Monday, February 15, 2010

Loves Lonely Offices

I'm guessing that the older we get, the more we realize, because of our own experiences, there were things our parents (and others) did for us without our being aware of them. Many of these things are simple everyday actions such as putting things away we left out, tip-toeing so as not to disturb, doing the dishes in our stead etc. Others have more significance.


A poem by Robert Hayden gives a poignant expression to this idea:

Those Winter Sundays

Sundays too my father got up early
and put his clothes on in the blueblack cold,
then with cracked hands that ached
from labor in the weekday weather made
banked fires blaze. No one ever thanked him.

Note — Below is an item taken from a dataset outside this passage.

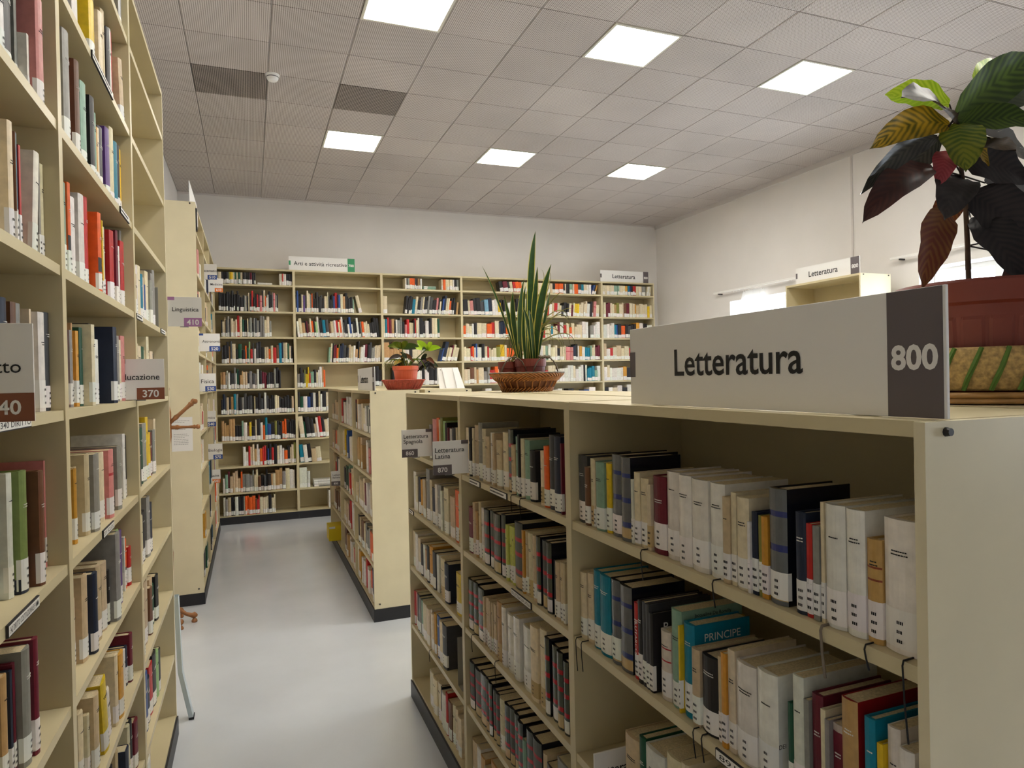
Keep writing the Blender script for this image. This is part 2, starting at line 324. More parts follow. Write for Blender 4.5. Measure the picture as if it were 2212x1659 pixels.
case('G2','low cream bookcase back to back with the middle one of the far low row',(XF+2*DL+.04,FY[2],0),PI,FY[2]-FY[1],DL,LOW,ZL)
case('G3','low cream bookcase back to back with the one above the yellow box',(XF+2*DL+.04,FY[3],0),PI,FY[3]-FY[2],DL,LOW,ZL,(1,0))
XLc=-.3586; ZT=3.035; TL=LV
case('LA','tall cream bookcase cut by the frame, brown Diritto flag sign on it',(XLc,LY[1],0),PI,LY[1]-LY[0],DL,TL,ZT)
case('LB','tall cream bookcase with the brown Educazione 370 flag sign',(XLc,LY[2],0),PI,LY[2]-LY[1],DL,TL,ZT)
case('LC','tall cream bookcase with empty upper shelves and the Linguistica 410 flag sign',(XLc,LY[3],0),PI,LY[3]-LY[2],DL,TL,ZT,(1,0))
FLY=[5.587,6.51,7.44,8.37]
case('H1','tall cream bookcase with a notice taped to its plain end panel',(XLc,FLY[1],0),PI,FLY[1]-FLY[0],DL,TL,ZT,(0,1))
case('H2','tall cream bookcase with the Matematica and Biologia flag signs',(XLc,FLY[2],0),PI,FLY[2]-FLY[1],DL,TL,ZT)
case('H3','tall cream bookcase with the Medicina flag sign beside the back wall cases',(XLc,FLY[3],0),PI,FLY[3]-FLY[2],DL,TL,ZT)
BX=[-.555,.52,1.59,2.654,3.715,4.775,5.663]; YBc=8.63; BL=[.098,.37,.68,.983,1.30,1.60,1.905,2.22,2.526,2.849]
bl=['tall cream wall bookcase in the corner behind the left row, dark books','tall cream wall bookcase under the green Arti e attività ricreative sign, empty top shelf','tall cream wall bookcase behind the small potted croton','tall cream wall bookcase just left of the snake plant','tall cream wall bookcase just right of the snake plant','narrower cream wall bookcase in the corner under a Letteratura sign']
for i in range(6): case(f'B{i}',bl[i],(BX[i+1],YBc,0),PI/2,BX[i+1]-BX[i],.285,BL,3.04,(1 if i==5 else 0,0))
case('T','tall empty cream bookcase against the window wall with a Letteratura sign on top',(5.37,4.72,0),0,.95,.39,[.098,.5,.9,1.3,1.75,2.17],2.585,(1,0))

# ------------------------------------------------------------------ books
PAL=dict(w=(226,222,212),c=(222,208,174),b=(202,180,144),t=(190,150,100),g=(142,140,134),k=(34,32,34),n=(28,38,60),u=(45,80,145),q=(0,122,148),G=(24,80,56),L=(156,190,124),l=(198,204,98),
 y=(226,190,34),o=(232,98,28),r=(190,38,36),m=(108,26,44),p=(206,132,128),v=(92,62,128),B=(108,70,46),O=(208,150,54),S=(132,164,142),z=(78,82,74),Z=(104,106,108),x=(234,230,220),s=(124,172,200),
 j=(132,132,62),e=(68,68,70),R=(226,214,192),T=(204,160,94),D=(122,138,78),A=(190,150,96),P=(190,180,164))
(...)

I'd wake and hear the cold splintering, breaking.
When the rooms were warm, he'd call,
and slowly I would rise and dress,
fearing the chronic angers of that house,

Speaking indifferently to him,
who had driven out the cold
and polished my good shoes as well.
What did I know, what did I know
of love's austere and lonely offices?

We will likely be quite surprised and overcome when we look back on mortality and see all the things, general and specific, that our Heavenly Parents did for us that we were totally oblivious of at the time. (These will not be “austere” but I'm guessing will be “lonely” )Some of these may take eons to recognize and some, depending on our post-mortal situation, we may never grasp nor appreciate.